Back vs. Front Squats – Understanding The Differences

Back vs. Front Squats – Understanding The Differences

Back vs. Front Squats – Understanding The Differences

Back squats vs. Front Squats, which is your favorite? Most athletes will prefer one of these over the other but usually can’t say why. Or they can’t understand why one of these variations feels better for them than the other.

We’d love to shed some light on the differences between back vs. front squats to help you understand when to implement each.

Back vs Front Squats Points of Performance

Overall, the points of performance for these two lifts will be very similar. The biggest exception of course will be where the barbell is placed on the lifter’s body. The following two videos review the points of performance of each of these movements.

What you may notice as you compare the two squat variations is that an athlete’s torso angle often changes quite a bit. That comes down to the front rack position of the front squat. Athletes need to stay more upright or holding the front rack becomes very difficult. So we’ll see a more upright torso in the front squat, and a more leaned torso in the back squat.

This image is a great side-by-side comparison of four squatting variations where you can easily see the differences in torso angle of each.

Squat Variations side by side


Back vs Front Squat Mobility

The more upright torso of the front changes the mobility demands between these two squat variations. They both require ankle, knee, and hip mobility. But the upright torso of the front squat reduces how much hip mobility is needed for most athletes. And it increases the ankle of ankle mobility most athletes will need.

So athletes with better ankle mobility may prefer the front squat. Athletes with greater hip mobility may prefer the back squat.

The front rack position itself also challenges wrist, elbow, shoulder, and upper back mobility more in the front squat than the back squat.

Our Ultimate Mobility Checklist is a free resource that will help you test mobility in all these areas and more. Identifying where your mobility needs work and attacking it will help you improve squat depth.


Muscle Activation

Gym Bros will commonly refer to the back squat as a more hip dominant squat and the front squat as more quad dominant. Research on this focuses on EMG activation, or the amount of electrical signal being sent to the muscles. In this study, EMG activation didn’t differ between the two, but EMG alone is not the full story.

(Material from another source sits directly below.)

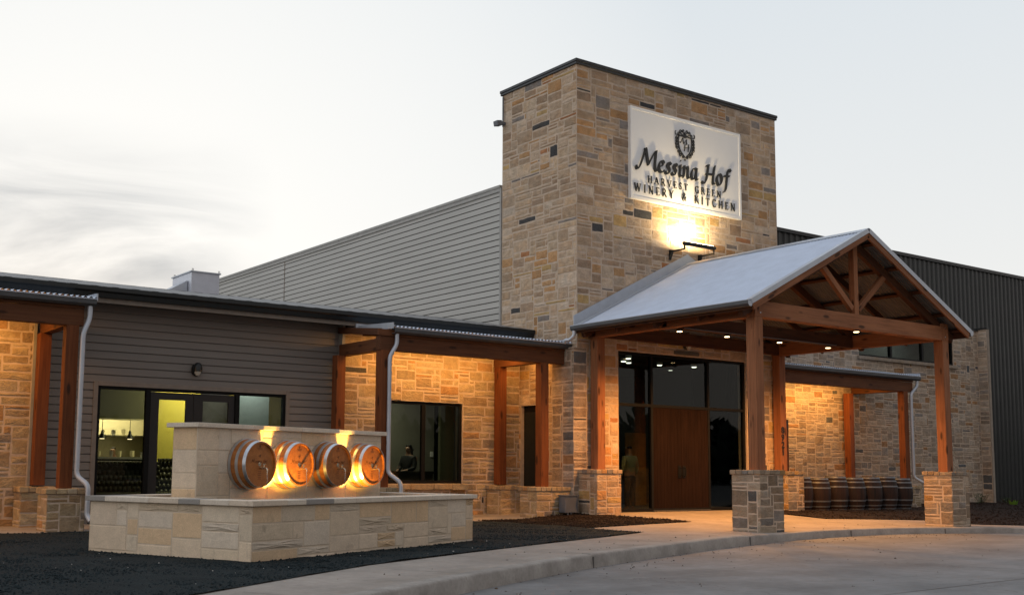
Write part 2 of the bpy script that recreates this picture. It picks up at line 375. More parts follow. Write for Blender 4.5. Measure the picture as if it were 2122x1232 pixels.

In the front squat, we see a more upright torso than a back squat. That results in most athletes moving through more hip range of motion in the back squat. The same muscle activation through more range of motion is likely why back squats tend to feel like they work the hips more.

For the front squat, we tend to push the knees further forward as we squat, taking the quads through a larger range of motion, making the front squat feel more quad dominant.

One very important difference in muscle activation does happen with the front rack position. Because the barbell is positioned in front of the body, the front squat tends to challenge thoracic spine strength more than other squat variations. For athletes will weaker upper backs, we will often see their legs continue to drive up, but their upper back round forward and the weight fall due too that weakness.


Back vs Front Squats – Which Wins

The truth is, these are both great squat variations to build leg, hip, and back strength. There are minor differences between the two, but for the average strength enthusiast, working both into a long-term strength program is probably ideal for overall development.

For the athlete competing in specific sports like Olympic weightlifting or powerlifting, of course we’d bias their program towards the lift more specific to their needs.